Avec son tout petit système solaire entièrement façonné à la main, débordant d’idées surprenantes et visuellement hallucinantes, Outer Wilds réussit pourtant à nous emporter encore plus loin et en moins de vingt-deux minutes, à nous émerveiller, nous faire rire et même nous faire trembler… Il rappelle que la main de l’artiste est encore plus douée que le code de l’algorithme. Evoquer ici une seule de ses six planètes serait gâcher une partie du plaisir de la découverte…

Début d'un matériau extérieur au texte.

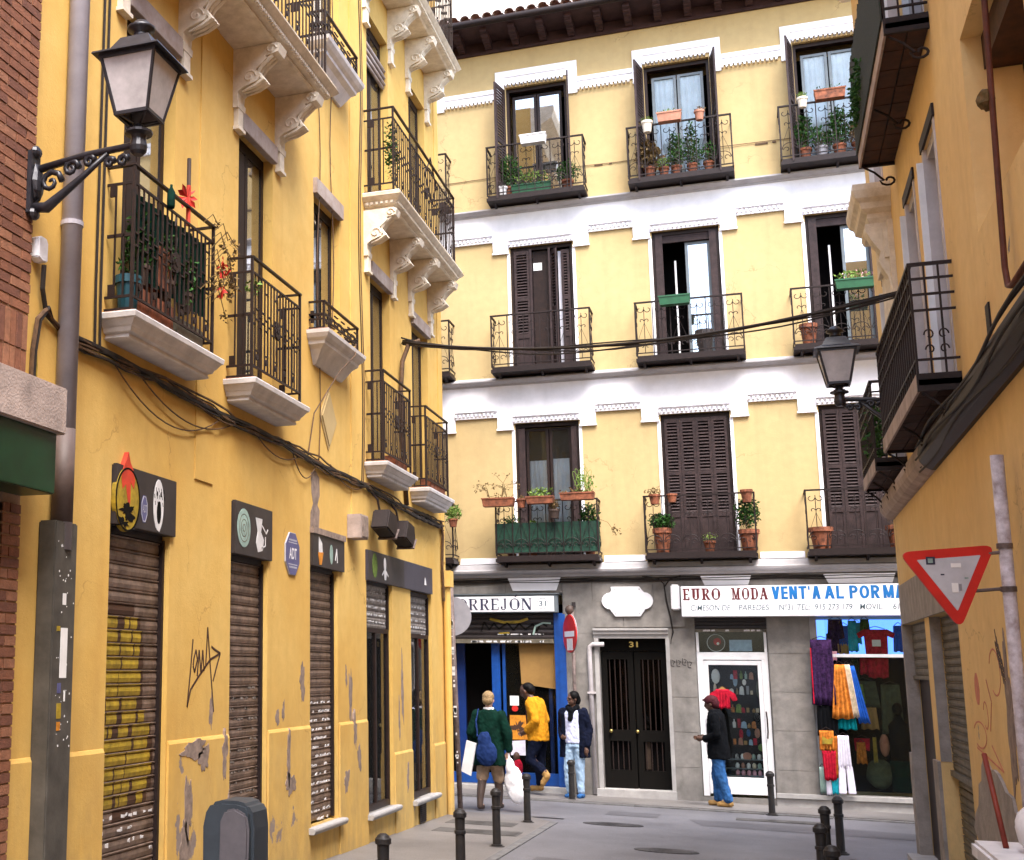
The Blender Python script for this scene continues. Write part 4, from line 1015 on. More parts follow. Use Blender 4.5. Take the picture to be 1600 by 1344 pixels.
# ---- windows of the back building
PB_LOUVRE = {}
def louvre_col(fr, u0, u1, v0, v1, w, m='wood_shutter', pitch=.052, each=True):
    n = int((v1 - v0) / pitch)
    if each:
        src = None
        for i in range(n):
            z = v0 + (i + .5) * (v1 - v0) / n; c = TB((u0 + u1) / 2, z, w)
            if src is None: src = build(MB(TB).extr([(w - .016, z + .016), (w + .014, z - .022), (w + .018, z - .018), (w - .012, z + .020)], u0, u1), 'louvre', m, fr, origin=c)
            else: inst(src, c, fr)
    else:
        mb = MB(TB)
        for i in range(n):
            z = v0 + (i + .5) * (v1 - v0) / n; mb.extr([(w - .016, z + .016), (w + .014, z - .022), (w + .018, z - .018), (w - .012, z + .020)], u0, u1)
        build(mb, 'louvres', m, fr)
def closed_shutters(fr, u0, u1, v0, v1, w, panels=4):
    pw = (u1 - u0) / panels
    for i in range(panels):
        a, b = u0 + i * pw + .002, u0 + (i + 1) * pw - .002
        f = MB(TB); st = .042
        f.box(a, a + st, v0, v1, w - .018, w + .018); f.box(b - st, b, v0, v1, w - .018, w + .018)
        vm = v0 + (v1 - v0) * .60; vl = v0 + (v1 - v0) * .30
        for z0, z1 in ((v1 - .07, v1), (vm - .03, vm + .03), (vl - .04, vl + .04), (v0, v0 + .08)): f.box(a + st, b - st, z0, z1, w - .018, w + .018)
        f.box(a + st, b - st, v0 + .08, vl - .04, w - .008, w + .006)
        build(f, 'shutter', 'wood_shutter', fr)
        louvre_col(fr, a + st, b - st, vm + .03, v1 - .07, w, each=True); louvre_col(fr, a + st, b - st, vl + .04, vm - .03, w, each=True)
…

Caché derrière des graphismes simplistes, voire enfantins, Outer Wilds aura réussi comme trop peu d’autres œuvres à me rappeler combien l’espace est un lieu fascinant et magique mais aussi hostile, voire terrifiant. Pour comprendre, il faut comme moi s’être retrouvé seul à la merci de phénomènes incompréhensibles sur une planète dangereuse, ou bien perdu dans l’espace et se servir de ses dernières secondes d’oxygène comme propulseur pour tenter de rejoindre sa fusée que l’on sait pourtant hors d’accès…

Finalement, dans les cosmos virtuels, pas besoin de démesure pour être pris de vertiges.

Outer Wilds, un jeu développé par Mobius Digital et édité par Annapurna Interactive, disponible sur PC, Xbox One et PlayStation 4.